A Role For Everyone

By MiNDFOOD

A Role For Everyone
It’s not easy to break into the movie world, and even harder for those outside the mainstream. One filmmaker knows talent comes in many different forms and is doing her bit to increase diversity.

Genevieve Clay- Smith was an 18-year-old student when she landed her first filmmaking job, creating a documentary for a Down syndrome charity. She spent a year following people with the condition and their families as they worked with members of the community to achieve their goals, from living independently to getting a job in the city which required a suit and tie.

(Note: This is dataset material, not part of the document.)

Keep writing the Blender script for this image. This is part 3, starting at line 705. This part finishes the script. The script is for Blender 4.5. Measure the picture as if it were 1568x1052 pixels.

Then came Gerard O’Dwyer, who wanted to be an actor. “That was a whole different kettle of fish,” Clay-Smith says. “It’s difficult enough for someone without a disability. If you look at the representation of people with disabilities in film and television, it’s shocking.”

When the pair met, O’Dwyer recited a Shakespeare soliloquy – the entire balcony scene from Romeo and Juliet – and Clay- Smith was blown away by his talent. “As I was leaving I felt it was such an injustice,” she says. “Nobody was even writing roles for people with disabilities. I thought: ‘How’s he going to get an agent? How’s the world going to see his talent?’ Then I thought: ‘Why don’t I make a film?’”

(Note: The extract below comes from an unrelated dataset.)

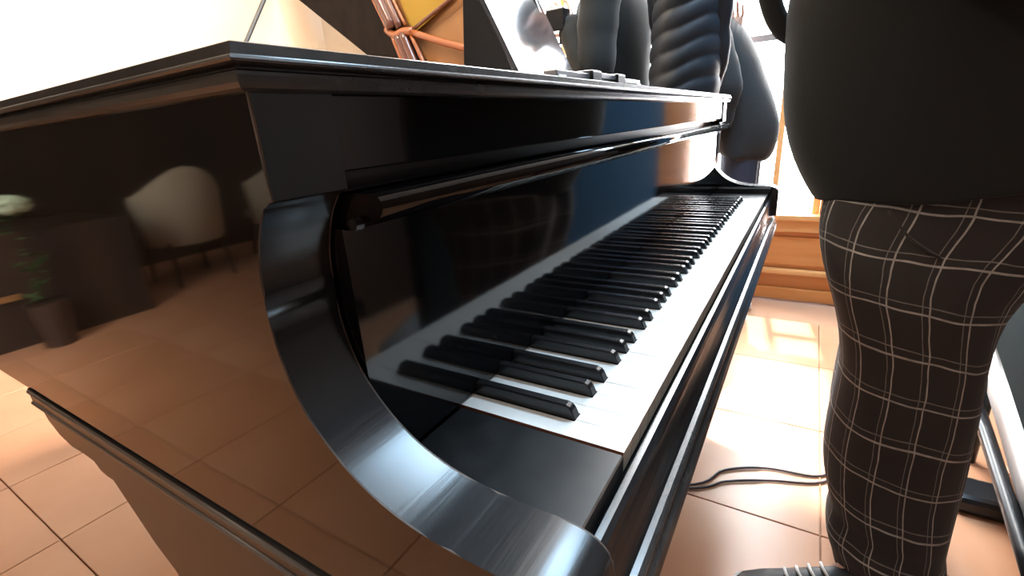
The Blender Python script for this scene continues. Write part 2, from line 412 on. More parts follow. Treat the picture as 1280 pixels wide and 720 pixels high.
# keys
W = 1.225 / 52; GAP = 0.0005
offs = {1: -0.0027, 3: 0.0027, 6: -0.0038, 8: 0.0, 10: 0.0038}          # black key offsets in the octave
blacks = []                                                             # (centre x)
note = 9; wi = 0; names = []
for k in range(88):
    n = (k + 9) % 12
    if n in offs: blacks.append((wi * W + offs[n], wi))
    else: wi += 1
YH = 0.0495; BWH = 0.0058                                               # head depth, half notch width
wk = 0
left_b = {b[1]: b[0] for b in blacks}                                   # black key left of white key i sits at boundary i
for i in range(52):
    xa, xb = i * W + GAP / 2 + 0.0002, (i + 1) * W - GAP / 2 - 0.0002
    la = left_b[i] + BWH + 0.0008 if i in left_b else xa
    rb = left_b[i + 1] - BWH - 0.0008 if i + 1 in left_b else xb
    bm = bmesh.new()
    dz = random.uniform(-0.0002, 0.0002)
    pts = [(xa, 0.0), (xb, 0.0), (xb, YH), (rb, YH), (rb, 0.160), (la, 0.160), (la, YH), (xa, YH)]
    top = [bm.verts.new((x, y, dz)) for x, y in pts]
    lo = [bm.verts.new((x, y + (0.001 if y == 0 else 0), -0.0215)) for x, y in pts]
    bm.faces.new(top)
    for a in range(8):
        b = (a + 1) % 8
        if (Vector(pts[a]) - Vector(pts[b])).length < 1e-5: continue
        f = bm.faces.new((top[a], top[b], lo[b], lo[a])); f.material_index = 1 if a == 0 else 2
    bmesh.ops.remove_doubles(bm, verts=bm.verts[:], dist=1e-6)
    te = [e for e in bm.edges if all(abs(v.co.z - dz) < 1e-6 for v in e.verts) and min(v.co.y for v in e.verts) < 0.02]
    bmesh.ops.bevel(bm, geom=te, offset=0.0006, segments=1, affect='EDGES')
    obj('white_key', bm, [IVORY, IVORY_F, KEYWOOD], piano)
bk0 = None
for x, bi in blacks:
    if bk0 is None:
        bm = bmesh.new()
        h = 0.0122
        sec = [(0.0500, -0.004, 0.0054, 0.0), (0.0505, 0.0005, 0.0054, 0.0), (0.0545, 0.0095, 0.0048, 0.0), (0.0575, h, 0.0043, 0.0), (0.1528, h, 0.0043, 0.0)]
        def sect(y, z, hw): return [(x - 0.0057, y, -0.004), (x + 0.0057, y, -0.004), (x + hw + 0.0003, y, z - 0.0012), (x + hw - 0.0009, y, z), (x - hw + 0.0009, y, z), (x - hw - 0.0003, y, z - 0.0012)]
        loft(bm, [sect(0.0500, 0.0008, 0.0052), sect(0.0530, 0.0080, 0.0048), sect(0.0552, 0.0108, 0.0046), sect(0.0585, h, 0.0045), sect(0.1524, h, 0.0045)])
        bk0 = obj('black_key', bm, EBONY, piano); bx0 = x
    else:
        c = bk0.copy(); C.objects.link(c); c.location.x = x - bx0; c.location.z = random.uniform(-0.0003, 0.0003)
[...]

So she did. Be My Brother – about a man with Down syndrome who befriends a woman at a bus stop – won the TropFest short film festival in 2009. Clay-Smith then partnered with Sydney Community College to teach filmmaking workshops for people with disabilities, and started Bus Stop Films, which has expanded to include others from marginalised backgrounds, including refugees and people with mental health issues.

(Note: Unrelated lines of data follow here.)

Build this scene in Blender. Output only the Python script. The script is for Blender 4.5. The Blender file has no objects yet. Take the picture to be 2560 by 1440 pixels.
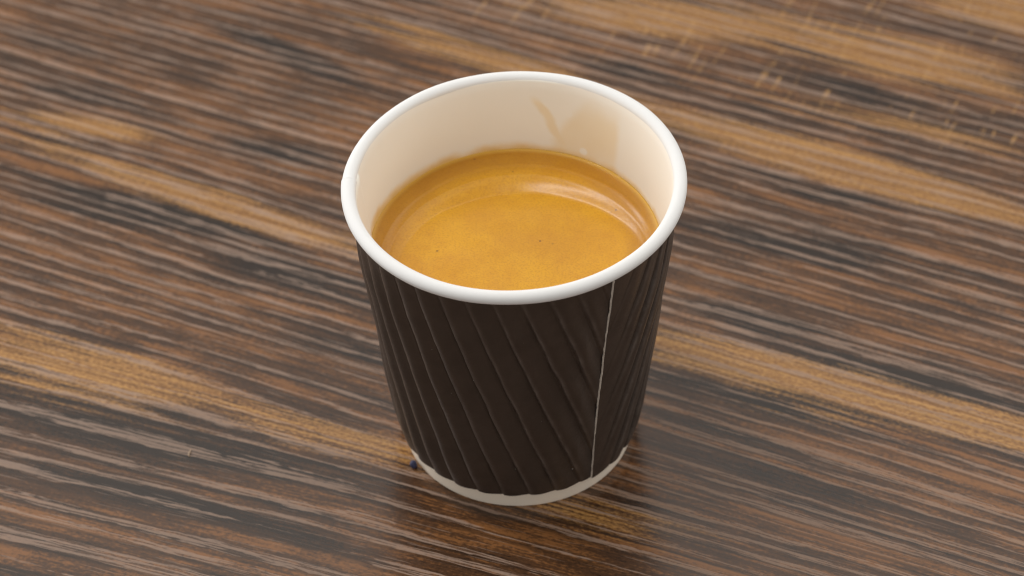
import bpy, bmesh, math, random
from mathutils import Vector, Matrix, noise

random.seed(7)
scn = bpy.context.scene
MM = 0.001

# ------------------------------------------------------------------ camera
cam_d = bpy.data.cameras.new('camera')
cam = bpy.data.objects.new('camera', cam_d)
scn.collection.objects.link(cam)
C_ = Vector((-0.7835, -366.290, 385.967)) * MM
FW = Vector((0.0, 0.723077, -0.690768))
RT = Vector((0.999782, -0.014412, -0.015086))
UP = Vector((0.020864, 0.690618, 0.722919))
M = Matrix((RT, UP, -FW)).transposed().to_4x4()
M.translation = C_
cam.matrix_world = M
cam_d.sensor_width = 36.0
cam_d.lens = 36.0 * 6814.246 / 2560.0
cam_d.clip_start = 0.01
cam_d.clip_end = 50.0
cam_d.dof.use_dof = True
cam_d.dof.focus_distance = 0.486
cam_d.dof.aperture_fstop = 19.0
scn.camera = cam

# ------------------------------------------------------------------ light (indoors: soft room light and lamps)
world = bpy.data.worlds.new('World')
scn.world = world
world.use_nodes = True
world.cycles.sampling_method = 'NONE'
bg = world.node_tree.nodes['Background']
bg.inputs['Color'].default_value = (1.0, 0.970, 0.925, 1)
bg.inputs['Strength'].default_value = 0.60

def area(name, loc, target, sx, sy, power, col, long_axis=(1, 0, 0)):
    l = bpy.data.lights.new(name, 'AREA')
    l.shape = 'RECTANGLE'; l.size = sx; l.size_y = sy
    l.energy = power; l.color = col
    o = bpy.data.objects.new(name, l)
    scn.collection.objects.link(o)
    zax = (Vector(loc) - Vector(target)).normalized()
    xax = Vector(long_axis); xax = (xax - zax * xax.dot(zax)).normalized()
    yax = zax.cross(xax)
    m = Matrix((xax, yax, zax)).transposed().to_4x4()
    m.translation = loc
    o.matrix_world = m
    return o

# long ceiling tube over the left back corner, a window on the left, weaker warm light from the right, pale wall behind
area('ceiling_tube', (-0.36, 0.16, 0.95), (0, 0, 0.04), 0.90, 0.070, 4.9, (1.0, 0.985, 0.965), (-0.60, 0.63, -0.45))
area('left_window', (-0.90, 0.45, 0.30), (0, 0, 0.03), 0.55, 0.45, 4.9, (1.0, 0.985, 0.965), (0, 1, 0))
area('right_room_light', (0.88, 0.30, 0.50), (0, 0, 0.03), 0.50, 0.50, 2.6, (1.0, 0.95, 0.88), (0, 1, 0))
area('back_window', (-0.10, 0.72, 1.08), (0, 0, 0.0), 1.4, 0.50, 2.3, (1.0, 0.96, 0.91))

scn.view_settings.view_transform = 'Standard'
scn.view_settings.look = 'None'
scn.view_settings.gamma = 1.0
scn.view_settings.exposure = -0.08
scn.view_settings.use_curve_mapping = False
scn.render.engine = 'CYCLES'
scn.cycles.filter_width = 1.1
scn.cycles.use_denoising = True
scn.cycles.denoising_input_passes = 'RGB_ALBEDO_NORMAL'

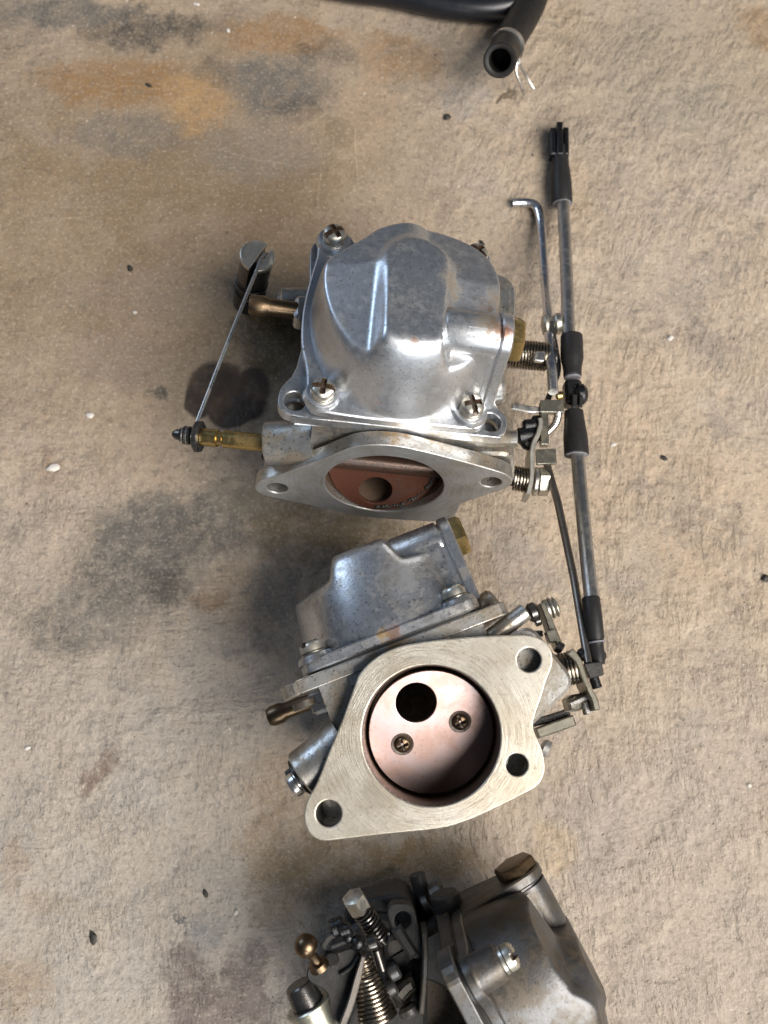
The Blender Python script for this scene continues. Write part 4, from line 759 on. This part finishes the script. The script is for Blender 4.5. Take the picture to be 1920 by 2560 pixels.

Be My Brother and another film O’Dwyer starred in, The Interviewer, screened at the United Nations and over the past decade Clay-Smith has seen many students achieve success. Two worked on a television commercial for the Special Olympics, while a Sudanese refugee who starred in another film, I Am Emmanuel, worked on  Angelina Jolie’s feature film Unbroken. Another gained employment with leading camera rental supplier Panavision.

“People think getting a person with a disability involved might be too hard or slow things down, but it doesn’t at all,” Clay-Smith says. “We’re happy to see how the film industry is starting to embrace change. We’re not all able-bodied Anglo Saxons, so it’s great to see diversity on screen because it accurately represents the people in the world.

“I have often wondered what’s it like being from another country and coming here and watching TV and never seeing  someone like them on television. I think it’s really empowering when people see themselves on screen.”

Bus Stop Films forges partnerships with established production companies as part of its mission to create an inclusive film industry. The volunteer-run not-for-profit organisation has recently become involved in an initiative with Screen Australia, the government funding body, to help people with disabilities enter into paid internships.

Clay-Smith has also created a curriculum with the Australian Film, Television and Radio School, where she studied her masters degree, and hopes to see the concept expand to other parts of the country.

“Sustainability is the big goal,” she says. “It’s about ensuring that more people can do this.”